CJA counsel Carl Gunn, a former Los Angeles and Tacoma AFD, had a big month in the Ninth Circuit. In USA v. Sellers, 2018 WL 4956959, the Ninth Circuit held as a matter of first impression in the 9th that requests for discovery on claims of selective enforcement in stash house reverse-sting operations are governed by a less rigorous standard than that applied to claims of selective prosecution under United States v. Armstrong, 116 S.Ct. 1480. The Court followed decisions in the 3rd and 7th circuits which distinguished selective enforcement from the more rigorous and difficult to meet standard for selective prosecution.

In US v. Moreno Ornelas, No. 15-10510 (10-25-18) Carl obtained a partial victory. The appeal arises from an apprehension in the Arizona desert. A US Forest Service Officer encountered the defendant and a fight ensued, with shots fired. Each claimed that he was in a fight for his life. The officer said the defendant stole his weapon and assaulted him; the defendant said he was the victim of an assault and acted in self-defense. The jury hung on an assault with attempt to murder charge, but convicted on various others. The sentence imposed was 43 years. The 9th affirmed the convictions for assault on a federal officer, use of a firearm, felon in possession, and possession of a firearm by an illegal alien. It reversed for jury instruction errors on the attempted robbery of the gun and truck.

The reversals resulted from the failure to instruct the jury that the defendant must have formed specific intent when he tried to take the gun and truck. The error was obvious and affected the fairness and integrity of the proceedings. The opinion discusses at length the common law of robbery and its adoption by Congress.

 

Ninth Circuit Permitted Troy Kelley to Remain on Conditions of Release, Pending Appeal

After two trial, the first one of which resulted in an acquittal on one count and a hung jury on others, former Washington State Auditor Troy Kelley was convicted of possession of stolen property and other offenses related to his operation of a real estate service business prior to his time as a public official. He was acquitted of money laundering charges at the second trial.

The conviction following the second trial occurred after the jury thrice indicated it was hung on the primary count but was told to keep deliberating.

The primary charge of possession of stolen property arose out of the prosecutor's contention that Mr. Kelley was obligated to refund a portion of a fee that escrow customers paid his company in closing real estate transactions. Mr. Kelley's contention was that the escrow customers consented in writing in escrow closing instructions to pay Mr. Kelley for services that Mr. Kelley in fact provided, and thus, Mr. Kelley could not possibly have stolen the money that was paid to him. The government conceded that escrow customers were not aware of any refund obligation arising from the transactions. According to the defense, any obligation to refund was a contractual one that resulted from an agreement between Mr. Kelley and the title companies that hired him to perform the services for the customers. Thus, any failure to refund (if one existed as prosecutors argued) was merely a breach of contract, at best.
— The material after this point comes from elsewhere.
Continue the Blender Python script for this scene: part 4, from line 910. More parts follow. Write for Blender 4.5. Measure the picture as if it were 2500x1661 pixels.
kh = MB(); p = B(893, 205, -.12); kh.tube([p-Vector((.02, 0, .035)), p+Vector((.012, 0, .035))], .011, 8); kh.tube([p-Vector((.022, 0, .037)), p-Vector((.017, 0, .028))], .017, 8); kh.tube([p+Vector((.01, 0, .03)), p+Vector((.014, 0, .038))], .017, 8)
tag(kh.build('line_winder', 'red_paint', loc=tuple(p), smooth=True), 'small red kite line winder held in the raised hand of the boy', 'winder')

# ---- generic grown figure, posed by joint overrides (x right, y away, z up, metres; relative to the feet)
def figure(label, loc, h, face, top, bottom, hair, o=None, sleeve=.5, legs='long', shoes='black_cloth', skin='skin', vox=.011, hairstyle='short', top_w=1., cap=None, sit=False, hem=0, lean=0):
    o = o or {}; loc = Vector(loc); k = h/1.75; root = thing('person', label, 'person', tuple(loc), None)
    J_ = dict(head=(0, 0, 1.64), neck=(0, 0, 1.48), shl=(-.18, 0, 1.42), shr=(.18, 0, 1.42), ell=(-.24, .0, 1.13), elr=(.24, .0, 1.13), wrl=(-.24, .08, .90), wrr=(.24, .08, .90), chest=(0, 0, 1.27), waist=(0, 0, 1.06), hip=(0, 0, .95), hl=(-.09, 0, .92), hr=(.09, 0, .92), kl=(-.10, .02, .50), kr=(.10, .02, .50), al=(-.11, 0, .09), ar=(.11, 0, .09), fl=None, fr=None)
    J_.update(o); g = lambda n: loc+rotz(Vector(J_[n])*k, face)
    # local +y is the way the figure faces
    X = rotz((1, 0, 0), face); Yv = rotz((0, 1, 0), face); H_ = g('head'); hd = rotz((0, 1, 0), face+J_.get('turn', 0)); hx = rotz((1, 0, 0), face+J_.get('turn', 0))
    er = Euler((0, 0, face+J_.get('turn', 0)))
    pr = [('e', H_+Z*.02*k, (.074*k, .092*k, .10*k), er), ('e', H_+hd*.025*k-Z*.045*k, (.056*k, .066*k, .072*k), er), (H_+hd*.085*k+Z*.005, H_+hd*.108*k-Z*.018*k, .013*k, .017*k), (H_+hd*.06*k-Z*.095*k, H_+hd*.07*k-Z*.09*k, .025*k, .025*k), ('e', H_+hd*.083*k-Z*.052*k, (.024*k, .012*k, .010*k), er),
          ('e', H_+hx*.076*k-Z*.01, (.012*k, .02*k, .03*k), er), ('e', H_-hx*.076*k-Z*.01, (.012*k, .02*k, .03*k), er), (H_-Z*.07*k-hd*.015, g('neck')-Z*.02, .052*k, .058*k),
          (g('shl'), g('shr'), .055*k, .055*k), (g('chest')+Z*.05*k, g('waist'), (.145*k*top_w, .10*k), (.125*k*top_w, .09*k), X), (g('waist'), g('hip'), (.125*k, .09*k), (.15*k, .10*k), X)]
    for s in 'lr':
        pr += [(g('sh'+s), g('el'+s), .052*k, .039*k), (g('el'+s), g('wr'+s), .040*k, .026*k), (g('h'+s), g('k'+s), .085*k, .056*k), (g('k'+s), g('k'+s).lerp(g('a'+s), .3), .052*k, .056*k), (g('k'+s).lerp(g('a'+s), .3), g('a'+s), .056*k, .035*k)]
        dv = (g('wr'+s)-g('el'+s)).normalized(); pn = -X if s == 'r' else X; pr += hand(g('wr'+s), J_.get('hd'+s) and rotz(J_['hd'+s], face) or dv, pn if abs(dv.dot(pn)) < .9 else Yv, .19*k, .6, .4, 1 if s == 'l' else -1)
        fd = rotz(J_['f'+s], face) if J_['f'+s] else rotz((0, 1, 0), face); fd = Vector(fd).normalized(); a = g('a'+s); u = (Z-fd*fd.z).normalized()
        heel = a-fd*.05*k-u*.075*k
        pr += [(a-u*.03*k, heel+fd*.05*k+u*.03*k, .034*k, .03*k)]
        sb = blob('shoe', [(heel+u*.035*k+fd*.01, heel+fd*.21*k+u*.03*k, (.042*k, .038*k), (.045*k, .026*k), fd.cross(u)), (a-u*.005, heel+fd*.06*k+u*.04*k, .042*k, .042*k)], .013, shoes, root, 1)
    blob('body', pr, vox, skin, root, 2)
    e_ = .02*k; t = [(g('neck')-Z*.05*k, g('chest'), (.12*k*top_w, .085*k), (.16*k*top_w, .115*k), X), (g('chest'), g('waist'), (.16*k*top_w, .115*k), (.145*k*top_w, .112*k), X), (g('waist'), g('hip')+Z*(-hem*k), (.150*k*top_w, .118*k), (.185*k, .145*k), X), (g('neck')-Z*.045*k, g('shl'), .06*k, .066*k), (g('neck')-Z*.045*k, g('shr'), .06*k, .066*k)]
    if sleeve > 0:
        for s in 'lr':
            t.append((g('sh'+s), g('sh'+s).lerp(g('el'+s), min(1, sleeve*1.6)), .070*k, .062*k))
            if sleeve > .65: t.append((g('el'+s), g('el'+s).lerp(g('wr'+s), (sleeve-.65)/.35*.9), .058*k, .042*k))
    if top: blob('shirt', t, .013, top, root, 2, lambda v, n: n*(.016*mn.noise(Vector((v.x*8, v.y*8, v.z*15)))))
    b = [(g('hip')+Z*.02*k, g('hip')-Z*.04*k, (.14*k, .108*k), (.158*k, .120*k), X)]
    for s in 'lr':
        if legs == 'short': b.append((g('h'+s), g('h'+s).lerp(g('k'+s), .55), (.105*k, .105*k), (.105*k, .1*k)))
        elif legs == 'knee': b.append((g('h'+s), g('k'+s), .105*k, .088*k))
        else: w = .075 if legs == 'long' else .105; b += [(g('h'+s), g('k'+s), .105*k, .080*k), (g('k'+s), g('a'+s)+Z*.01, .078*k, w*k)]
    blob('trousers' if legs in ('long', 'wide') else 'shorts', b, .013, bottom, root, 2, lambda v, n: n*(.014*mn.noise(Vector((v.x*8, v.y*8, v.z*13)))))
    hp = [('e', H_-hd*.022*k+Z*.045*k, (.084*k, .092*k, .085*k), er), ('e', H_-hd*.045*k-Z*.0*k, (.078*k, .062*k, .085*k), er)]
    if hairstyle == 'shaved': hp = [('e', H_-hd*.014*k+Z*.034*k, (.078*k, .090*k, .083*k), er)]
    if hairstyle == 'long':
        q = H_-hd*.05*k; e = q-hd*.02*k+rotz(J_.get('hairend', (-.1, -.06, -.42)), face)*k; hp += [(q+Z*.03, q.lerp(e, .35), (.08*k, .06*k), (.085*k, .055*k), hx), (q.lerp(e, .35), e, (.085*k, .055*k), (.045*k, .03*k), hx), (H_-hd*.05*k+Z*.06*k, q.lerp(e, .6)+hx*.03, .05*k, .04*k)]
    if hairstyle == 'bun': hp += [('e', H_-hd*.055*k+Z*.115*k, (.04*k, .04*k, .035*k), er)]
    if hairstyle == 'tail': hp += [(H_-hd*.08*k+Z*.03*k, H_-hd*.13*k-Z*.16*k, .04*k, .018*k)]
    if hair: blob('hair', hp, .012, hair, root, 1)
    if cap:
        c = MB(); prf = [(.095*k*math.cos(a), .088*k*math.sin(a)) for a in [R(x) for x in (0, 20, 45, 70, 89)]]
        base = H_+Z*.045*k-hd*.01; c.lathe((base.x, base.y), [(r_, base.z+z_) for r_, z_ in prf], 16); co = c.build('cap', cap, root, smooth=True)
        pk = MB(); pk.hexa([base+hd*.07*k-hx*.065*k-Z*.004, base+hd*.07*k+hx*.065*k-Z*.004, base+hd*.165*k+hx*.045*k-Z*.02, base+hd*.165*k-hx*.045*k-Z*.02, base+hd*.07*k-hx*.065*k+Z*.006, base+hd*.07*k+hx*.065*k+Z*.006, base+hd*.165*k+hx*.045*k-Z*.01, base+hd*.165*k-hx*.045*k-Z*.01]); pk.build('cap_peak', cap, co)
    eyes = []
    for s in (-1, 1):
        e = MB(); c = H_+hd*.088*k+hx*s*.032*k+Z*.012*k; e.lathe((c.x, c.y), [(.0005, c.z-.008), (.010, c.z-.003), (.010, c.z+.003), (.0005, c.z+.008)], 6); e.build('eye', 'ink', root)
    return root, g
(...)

Based on the defense arguments of jury coercion and insufficiency of evidence on the stolen property charge, the Ninth Circuit agreed that Mr. Kelley's appeal raised a substantial issue and ordered him released pending appeal. Mr. Kelley is represented by CJA counsel Angelo Calfo and Pamela Eakes. You can read the news story on the Ninth Circuit's decision.

 

The Ninth Circuit reversed CJA Appellate panel member Jay Nelson's client's trial convictions for possession and distribution of contraband pornography based on the District Court's structural error in seating an openly biased jury foreperson, which deprived the client of his Sixth Amendment right to an impartial jury.